Had Alexander Hamilton died taking Redoubt Ten at Yorktown, bayonets fixed and muskets unloaded, he would have died a more significant American than his fellow Columbia student Barack Obama, who has now deigned to displace him from the ten dollar bill. To charge across that field under the flash of British artillery, rush into a hail of British musket fire, leap first over the parapet yelling for his fellow Patriots to follow and fight and by so doing win their freedom would have been enough for the man who had no father but became ours. He did not need to write and curate The Federalist; he did not need to construct the Constitution; he did not need to establish the U.S. Mint; he did not need to save the nation from financial calamity; he did not need to, in the aftermath of the 1800 election and in his dying act, destroy the political fortunes of the conniving traitor and would-be tyrant Aaron Burr.

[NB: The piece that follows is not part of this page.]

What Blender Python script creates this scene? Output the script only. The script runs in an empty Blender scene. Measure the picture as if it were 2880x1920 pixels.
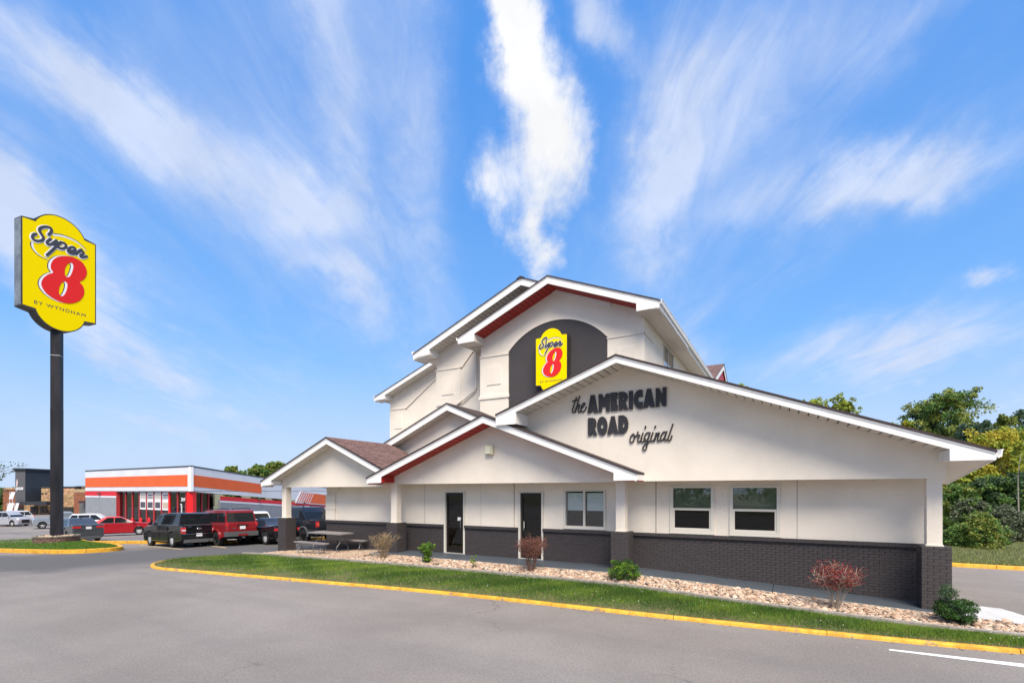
import bpy, bmesh, math, random
import numpy as np
from mathutils import Vector, Matrix
random.seed(7)
rng = np.random.default_rng(7)
R = math.radians
S = bpy.context.scene
C = S.collection

# ------------------------------------------------------------------ camera
cam = bpy.data.cameras.new('camera')
cam.lens = 17.475
cam.sensor_width = 36.0
cam.shift_y = 0.1458
cam.clip_start = 0.1
cam.clip_end = 3000
camo = bpy.data.objects.new('camera', cam)
camo.location = (0, 0, 2.5)
camo.rotation_euler = (R(90), 0, 0)
C.objects.link(camo)
S.camera = camo

# ------------------------------------------------------------------ exposure
S.view_settings.view_transform = 'Standard'
S.view_settings.look = 'None'
S.view_settings.exposure = 0.8
S.view_settings.gamma = 1
S.view_settings.use_curve_mapping = False

# ------------------------------------------------------------------ sky
SUN_EL, SUN_AZ = 53.0, 172.0      # degrees; azimuth clockwise from +Y
w = bpy.data.worlds.new('World')
S.world = w
w.use_nodes = True
nt = w.node_tree
nt.nodes.clear()


class NB:
    def __init__(s, tree):
        s.t = tree

    def n(s, typ, **kw):
        nd = s.t.nodes.new(typ)
        for k, v in kw.items():
            setattr(nd, k, v)
        return nd

    def put(s, sock, v):
        if isinstance(v, bpy.types.NodeSocket):
            s.t.links.new(v, sock)
        elif v is not None:
            sock.default_value = v

    def m(s, op, a, b=None, c=None, clamp=False):
        nd = s.n('ShaderNodeMath', operation=op)
        nd.use_clamp = clamp
        for i, v in enumerate((a, b, c)):
            if v is not None:
                s.put(nd.inputs[i], v)
        return nd.outputs[0]

    def v(s, op, a, b=None, scale=None):
        nd = s.n('ShaderNodeVectorMath', operation=op)
        s.put(nd.inputs[0], a)
        if b is not None:
            s.put(nd.inputs[1], b)
        if scale is not None:
            s.put(nd.inputs['Scale'], scale)
        return nd.outputs['Value'] if op in ('DOT_PRODUCT', 'LENGTH') else nd.outputs['Vector']

    def noise(s, vec, scale, detail=5, rough=.55, color=False, dist=0.0):
        nd = s.n('ShaderNodeTexNoise')
        s.put(nd.inputs['Vector'], vec)
        nd.inputs['Scale'].default_value = scale
        nd.inputs['Detail'].default_value = detail
        nd.inputs['Roughness'].default_value = rough
        nd.inputs['Distortion'].default_value = dist
        return nd.outputs['Color' if color else 'Fac']

    def smooth(s, x, a, b, lo=0.0, hi=1.0):
        nd = s.n('ShaderNodeMapRange', interpolation_type='SMOOTHSTEP')
        s.put(nd.inputs[0], x)
        for i, v in enumerate((a, b, lo, hi)):
            nd.inputs[i + 1].default_value = v
        return nd.outputs[0]

    def mix(s, f, a, b, blend='MIX'):
        nd = s.n('ShaderNodeMix', data_type='RGBA', blend_type=blend)
        s.put(nd.inputs[0], f)
        for sk, v in ((nd.inputs[6], a), (nd.inputs[7], b)):
            s.put(sk, v if isinstance(v, bpy.types.NodeSocket) else (*v, 1.0))
        return nd.outputs[2]


K = NB(nt)
tc = K.n('ShaderNodeTexCoord')
D = K.v('NORMALIZE', tc.outputs['Generated'])
sky = K.n('ShaderNodeTexSky', sky_type='NISHITA')
sky.sun_disc = False
sky.sun_elevation = R(SUN_EL)
sky.sun_rotation = R(SUN_AZ)
sky.air_density = 1.0
sky.dust_density = 0.6
sky.ozone_density = 2.0
sep = K.n('ShaderNodeSeparateXYZ')
K.put(sep.inputs[0], D)
dx, dy, dz = sep.outputs
zc = K.m('MAXIMUM', dz, 0.0)
# saturated blue of the clear sky, paler towards the horizon
tinted = K.mix(1.0, sky.outputs[0], (0.55, 1.02, 1.55), 'MULTIPLY')
azure = K.mix(K.smooth(zc, .04, .72), (1.55, 3.2, 5.6), (.56, 2.0, 5.2))
tinted = K.mix(.78, tinted, azure)
hor = K.smooth(zc, 0.0, 0.30, 1.0, 0.0)
tinted = K.mix(K.m('MULTIPLY', hor, .7), tinted, (3.1, 4.05, 5.2))
# cloud layer: wind-drawn streaks on a plane high above, seen in perspective
iz = K.m('DIVIDE', 1.0, K.m('ADD', zc, 0.16))
px_ = K.m('MULTIPLY', dx, iz)
py_ = K.m('MULTIPLY', dy, iz)
comb = K.n('ShaderNodeCombineXYZ')
K.put(comb.inputs[0], K.m('MULTIPLY', px_, 2.6))
K.put(comb.inputs[1], K.m('MULTIPLY', py_, 0.9))
warp = K.noise(comb.outputs[0], 0.9, 3, .5, True)
pw = K.v('ADD', comb.outputs[0], K.v('SCALE', K.v('SUBTRACT', warp, (.5, .5, .5)), scale=1.3))
streak = K.noise(pw, 1.5, 9, .6)
wisp = K.noise(pw, 5.0, 7, .65)
broad = K.noise(comb.outputs[0], 0.5, 3, .5)
puff = K.noise(D, 6.0, 9, .6, dist=.4)
warpd = K.noise(D, 3.4, 8, .62, True)
Dw = K.v('ADD', D, K.v('SCALE', K.v('SUBTRACT', warpd, (.5, .5, .5)), scale=.24))


def sky_dir(u, v):
    return Vector(((u - 1440) / 1398, 1, (1380 - v) / 1398)).normalized()


def blob(u, v, ang, su, sv, wgt):
    """soft elliptical patch of cloud round one direction of the sky"""
    a = R(ang)
    c = sky_dir(u, v)
    A = sky_dir(u + su * math.cos(a), v - su * math.sin(a)) - c
    B = sky_dir(u - sv * math.sin(a), v - sv * math.cos(a)) - c
    n = c.copy()
    M3 = Matrix((A, B, n)).inverted()         # columns are the dual basis
    fa = Vector((M3[0][0], M3[1][0], M3[2][0]))
    fb = Vector((M3[0][1], M3[1][1], M3[2][1]))
    rel = K.v('SUBTRACT', Dw, tuple(c))
    ea = K.v('DOT_PRODUCT', rel, tuple(fa))
    eb = K.v('DOT_PRODUCT', rel, tuple(fb))
    r2 = K.m('ADD', K.m('MULTIPLY', ea, ea), K.m('MULTIPLY', eb, eb))
    front = K.m('GREATER_THAN', K.v('DOT_PRODUCT', D, tuple(c)), 0.2)
    return K.m('MULTIPLY', K.m('MULTIPLY', K.m('EXPONENT', K.m('MULTIPLY', r2, -1.0)), wgt), front)


thin = None
for b in [(230, 230, -30, 330, 95, .8), (560, 400, -32, 420, 95, .35), (860, 590, -38, 110, 50, .8), (60, 560, -38, 360, 110, 1.0), (300, 860, -48, 330, 110, .95), (960, 300, -82, 520, 80, .55), (1160, 330, -84, 520, 90, .6), (1690, 60, -70, 170, 60, .9), (1860, 330, 72, 420, 120, .8), (1830, 500, 75, 200, 75, .8), (2150, 200, 45, 480, 140, .5), (2580, 470, 14, 330, 85, 1.1), (2250, 560, 8, 420, 90, .45), (2500, 990, 12, 480, 120, .95), (2820, 760, 10, 90, 30, .9), (940, 800, -40, 150, 40, .6), (2550, 40, 45, 420, 90, .3), (1950, 950, -60, 250, 90, .5), (1050, 350, -80, 650, 260, .35), (2200, 300, 35, 800, 350, .28), (350, 350, -30, 700, 260, .28), (600, 1180, 0, 800, 190, .4)]:
    q = blob(*b)
    thin = q if thin is None else K.m('ADD', thin, q)
solid = None
for b in [(1435, 40, -84, 190, 68, 1.2), (1460, 250, -84, 190, 92, 1.2), (1545, 400, -84, 210, 88, 1.0), (1385, 520, -70, 110, 70, .8), (1480, 610, -62, 150, 75, .8), (1560, 690, -75, 110, 38, .7), (2850, 1140, 18, 190, 70, .8), (1000, 1290, 5, 260, 40, .45)]:
    q = blob(*b)
    solid = q if solid is None else K.m('ADD', solid, q)
# the same thin cover goes on over the rest of the sky
back = K.smooth(dy, -.15, .3, .75, 0.0)
thin = K.m('ADD', thin, back)
st = K.smooth(streak, .30, .72)
ws = K.smooth(wisp, .30, .75)
tex = K.m('ADD', .36, K.m('ADD', K.m('MULTIPLY', st, .38), K.m('MULTIPLY', ws, .26)))
veil = K.m('MULTIPLY', thin, tex)
veil = K.m('ADD', veil, K.m('MULTIPLY', K.smooth(broad, .35, .7), K.m('ADD', .10, K.m('MULTIPLY', st, .24))))
edge_ = K.m('ADD', K.m('MULTIPLY', puff, .7), K.m('MULTIPLY', wisp, .5))
body = K.m('ADD', solid, K.m('MULTIPLY', K.m('SUBTRACT', edge_, .63), 2.7))
body = K.m('MULTIPLY', K.smooth(body, -.05, 1.55), K.smooth(solid, .02, .6))
haze_ = K.smooth(zc, 0.0, .30, .5, 0.0)
alpha = K.m('MAXIMUM', K.m('MAXIMUM', K.smooth(veil, .0, 1.0, 0, .88), body), haze_, clamp=True)
ccol = K.mix(body, (4.1, 4.6, 5.75), (5.75, 5.8, 5.9))
shade = K.m('ADD', .92, K.m('MULTIPLY', K.smooth(K.noise(Dw, 9.0, 8, .6), .3, .7), .1))
sh3 = K.n('ShaderNodeCombineXYZ')
for i in range(3): K.put(sh3.inputs[i], shade)
ccol = K.mix(1.0, ccol, sh3.outputs[0], 'MULTIPLY')
skycol = K.mix(alpha, tinted, ccol)
bg = K.n('ShaderNodeBackground')
bg.inputs['Strength'].default_value = 0.10
K.put(bg.inputs['Color'], skycol)
out = K.n('ShaderNodeOutputWorld')
nt.links.new(bg.outputs[0], out.inputs[0])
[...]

Hamilton recognized Burr as a man without principle, bent on power for powers sake, who hated the Founding Fathers even as he envied their influence. He would recognize our current leadership today for its similarities. This administration has made Hamilton a casualty of the era of daily venal vituperation of people who do not care about history. We live in an era where the demands of a minor social justice warrior Twitter mob which insists upon a foothold in American currency and a casting aside of our history in favor of the priorities of modern identity politics, and under the leadership of an elite which does not care that they are wrong—and in fact is so bold as to use that to their advantage. And thus, our orphan immigrant Founding Father who fought to abolish the slave trade at the Constitutional Convention is deemed insufficient as a fulfillment of our progressive self-actualization process.
It seems so fitting in catering to our modern ignorance: Obama’s choice of which American to remove from money is the man who invented American money: “America’s currency makes a statement about who we are and what we stand for as a nation,” said Treasury Secretary Jack Lew.